Sentencing is scheduled for May 26.

Senior Deputy Prosecutor Amy Freedheim said she will recommend a judge sentence Bandy to 5½ years in prison, the top of the standard range. Freedheim said she based her recommendation on Bandy’s flagrant recklessness and the seriousness of the crash.

“There was some pretty bad driving that [Bandy] had been doing all night until this accident,” Freedheim said outside the courtroom.

“And several kids were hurt.”

‘Acting weird’

At least two of the five passengers in Bandy’s 1993 Jeep Cherokee told police Bandy had been “acting weird” and driving recklessly the night of the crash, court documents say.

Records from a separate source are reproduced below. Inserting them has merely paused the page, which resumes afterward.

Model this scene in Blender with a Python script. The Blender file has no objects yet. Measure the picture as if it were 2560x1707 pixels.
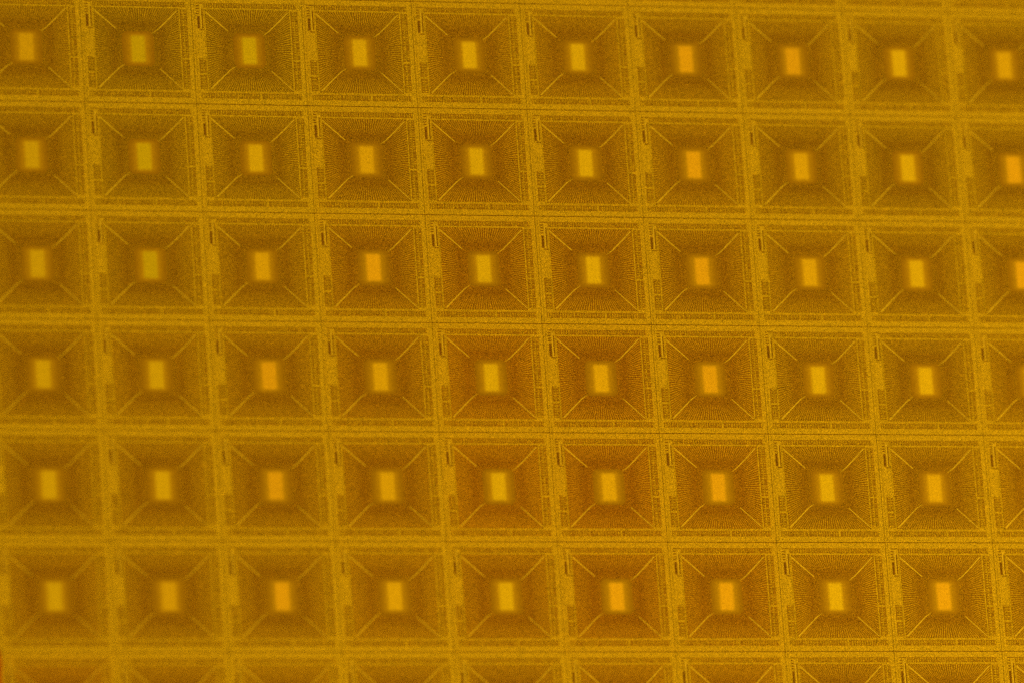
import bpy, math, random
from mathutils import Matrix, Vector

C = bpy.context.scene.collection
P = 0.01                 # chip pitch across, metres
ASP = 0.988              # chip height / width
PU, PV = 0.503, 0.497    # centre of the central pad inside a chip cell

# ---------------------------------------------------------------- camera
rv = Vector((-0.28453, 0.26777, 0.02953))
R = Matrix.Rotation(rv.length, 3, rv.normalized())
t = Vector((0.26658, 0.15644, -69.2531)) * P
cd = bpy.data.cameras.new('camera')
cam = bpy.data.objects.new('camera', cd)
C.objects.link(cam)
cam.matrix_world = (Matrix.Translation(t) @ R.to_4x4()).inverted()
cd.sensor_width = 36.0
cd.lens = 7.7 * 36
cd.clip_start = 0.01
cd.clip_end = 50
cd.dof.use_dof = True
foc = R @ (Vector(((5.6 - 4.5), -(3.0 - 2.5) * ASP, 0)) * P) + t
cd.dof.focus_distance = -foc.z
cd.dof.aperture_fstop = 15.0
bpy.context.scene.camera = cam

# ---------------------------------------------------------------- light
sc = bpy.context.scene
w = bpy.data.worlds.new('World'); sc.world = w; w.use_nodes = True
w.node_tree.nodes['Background'].inputs[0].default_value = (1, 1, 1, 1)
w.node_tree.nodes['Background'].inputs[1].default_value = 0.76


def area(name, loc, size, power):
    l = bpy.data.lights.new(name, 'AREA'); l.shape = 'SQUARE'; l.size = size; l.energy = power
    l.color = (1.0, 0.985, 0.95)
    o = bpy.data.objects.new(name, l); C.objects.link(o)
    o.location = loc
    o.rotation_euler = Vector(loc).to_track_quat('Z', 'Y').to_euler()
    return o


area('softbox', (0.42, -0.10, 0.55), 0.40, 1.5)
sc.view_settings.view_transform = 'Standard'
sc.view_settings.look = 'None'
sc.view_settings.gamma = 1
sc.view_settings.use_curve_mapping = False
sc.view_settings.exposure = 0
sc.cycles.use_denoising = False
sc.cycles.use_adaptive_sampling = False
sc.cycles.max_bounces = 4


# ---------------------------------------------------------------- materials
GR = 0.60     # strength of the visible grain


def metal(name, rgb, rough=0.5, use_obj=0.0, speckle=0.80, cloud=0.05, gr=GR):
    """gold-toned metal film; camera grain put into its colour and a slow thickness drift; object colour tints it"""
    m = bpy.data.materials.new(name); m.use_nodes = True
    nt = m.node_tree; N = nt.nodes; L = nt.links
    b = N['Principled BSDF']
    b.inputs['Metallic'].default_value = 1.0
    b.inputs['Roughness'].default_value = rough
    geo = N.new('ShaderNodeNewGeometry')

    def mth(op, a, c, clamp=False):
        n = N.new('ShaderNodeMath'); n.operation = op; n.use_clamp = clamp
        for k, v in enumerate((a, c)):
            if hasattr(v, 'links') or hasattr(v, 'is_linked'):
                L.new(v, n.inputs[k])
            else:
                n.inputs[k].default_value = v
        return n.outputs[0]
    # fine camera grain put into the surface colour as bright and dull specks
    wn = N.new('ShaderNodeTexWhiteNoise'); wn.noise_dimensions = '3D'
    sm = N.new('ShaderNodeVectorMath'); sm.operation = 'SCALE'; sm.inputs['Scale'].default_value = 70000
    fl = N.new('ShaderNodeVectorMath'); fl.operation = 'FLOOR'
    L.new(geo.outputs['Position'], sm.inputs[0]); L.new(sm.outputs[0], fl.inputs[0]); L.new(fl.outputs[0], wn.inputs['Vector'])
    g1 = mth('GREATER_THAN', wn.outputs['Value'], 0.5)
    g1 = mth('MULTIPLY_ADD', g1, 2 * speckle)
    g1.node.inputs[2].default_value = 1 - speckle
    # coarser camera grain, also in the colour
    nz = N.new('ShaderNodeTexNoise'); nz.inputs['Scale'].default_value = 6500; nz.inputs['Detail'].default_value = 1
    L.new(geo.outputs['Position'], nz.inputs['Vector'])
    g2 = mth('MULTIPLY_ADD', nz.outputs['Fac'], gr)
    g2.node.inputs[2].default_value = 1 - gr / 2
    gg = mth('MULTIPLY', g1, g2)
    # slow drift of the film over the wafer
    cl = N.new('ShaderNodeTexNoise'); cl.inputs['Scale'].default_value = 28; cl.inputs['Detail'].default_value = 3
    L.new(geo.outputs['Position'], cl.inputs['Vector'])
    c1 = mth('MULTIPLY_ADD', cl.outputs['Fac'], 2 * cloud)
    c1.node.inputs[2].default_value = 1 - cloud
    gg = mth('MULTIPLY', gg, c1)
    base = N.new('ShaderNodeRGB'); base.outputs[0].default_value = (*rgb, 1)
    oi = N.new('ShaderNodeObjectInfo')
    mx = N.new('ShaderNodeMix'); mx.data_type = 'RGBA'; mx.blend_type = 'MULTIPLY'
    mx.inputs[0].default_value = use_obj
    L.new(base.outputs[0], mx.inputs[6]); L.new(oi.outputs['Color'], mx.inputs[7])
    sc_ = N.new('ShaderNodeVectorMath'); sc_.operation = 'SCALE'
    L.new(mx.outputs[2], sc_.inputs[0]); L.new(gg, sc_.inputs['Scale'])
    L.new(sc_.outputs[0], b.inputs['Base Color'])
    return m


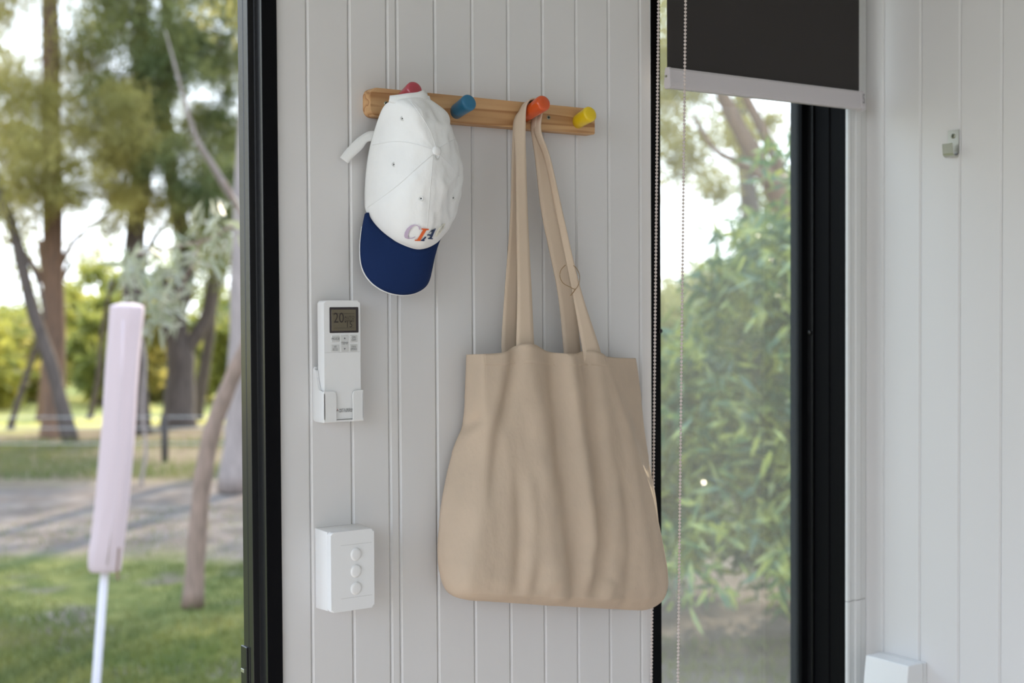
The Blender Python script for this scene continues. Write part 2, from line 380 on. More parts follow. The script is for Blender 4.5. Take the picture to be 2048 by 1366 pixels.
# ================================================================== COAT RACK
RY = -.024
rx0 = onY(741, 205, RY)[0]; rx1 = onY(1190, 240, RY)[0]
zt = onY(960, 195.6, RY)[2]; zb = onY(1188.5, 269, RY)[2]
rack = tag(empty('coat_rack', ((rx0 + rx1) / 2, 0, zb)), 'pine board coat rack with four coloured pegs on the white wall', 'coat rack')
rr = .011; outline = []
for cxx, czz, a0 in ((rx0 + rr, zt - rr, 90), (rx0 + rr, zb + rr, 180)):
    for k in range(7): a = math.radians(a0 + 15 * k); outline.append((cxx + rr * math.cos(a), czz + rr * math.sin(a)))
outline += [(rx1 - .002, zb), (rx1, zb + .002), (rx1, zt - .002), (rx1 - .002, zt)]
prism('backboard', outline, -.0002, RY, 'y', M['pine'], rack, .0009, 2)
def peg(px, py, m, L=.045, name='peg', tilt=15):
    b = onY(px, py, RY); axis = np.array([0, -math.cos(math.radians(tilt)), math.sin(math.radians(tilt))])
    pts = [b - axis * .004]; rad = [.0112]
    for t, r_ in ((.2, .0114), (.6, .0123), (.86, .0130), (.93, .0127), (.97, .0115), (.992, .0092), (1, .004)):
        pts.append(b + axis * L * t); rad.append(r_)
    V, F = tube_np(pts, rad, 24); o = build('peg', V, F, m, rack, True); o['label'] = name + ' painted peg'; return b, axis
peg(799, 206, M['red'], .050, 'dark red', 18); peg(913, 223, M['blue'], .040, 'blue')
ob, oax = peg(1051, 230, M['orange'], .054, 'orange'); peg(1156, 243, M['yellow'], .036, 'yellow')
for sxp, syp in ((1097, 235), (772, 207)):
    p = onY(sxp, syp, RY); V, F = tube_np([p + np.array([0, .002, 0]), p + np.array([0, -.0006, 0]), p + np.array([0, -.0003, 0])], [.0034, .0034, .0018], 12)
    sc = build('screw', V, F, M['screw'], rack, True)
    box('screw_slot', p[0] - .0022, p[0] + .0022, p[1] - .0009, p[1] - .0004, p[2] - .0005, p[2] + .0005, M['blackm'], sc)
    box('screw_slot', p[0] - .0005, p[0] + .0005, p[1] - .0009, p[1] - .0004, p[2] - .0022, p[2] + .0022, M['blackm'], sc)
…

At one point, Bandy turned up the volume on his car stereo and started dancing in his seat as he drove, witnesses said.

It was about 11:30 p.m., and Bandy was driving about 50 mph up a hill on Northeast Second Street in Bellevue, when a traffic light at the approaching intersection of 108th Avenue Northeast turned yellow. He accelerated to beat the light.

According to witnesses, the light was red when Bandy entered the intersection and slammed into the rear driver’s side door of a BMW, driven by 22-year-old Ryan Kellogg.

There were four passengers in the BMW, including Vasen in the back seat.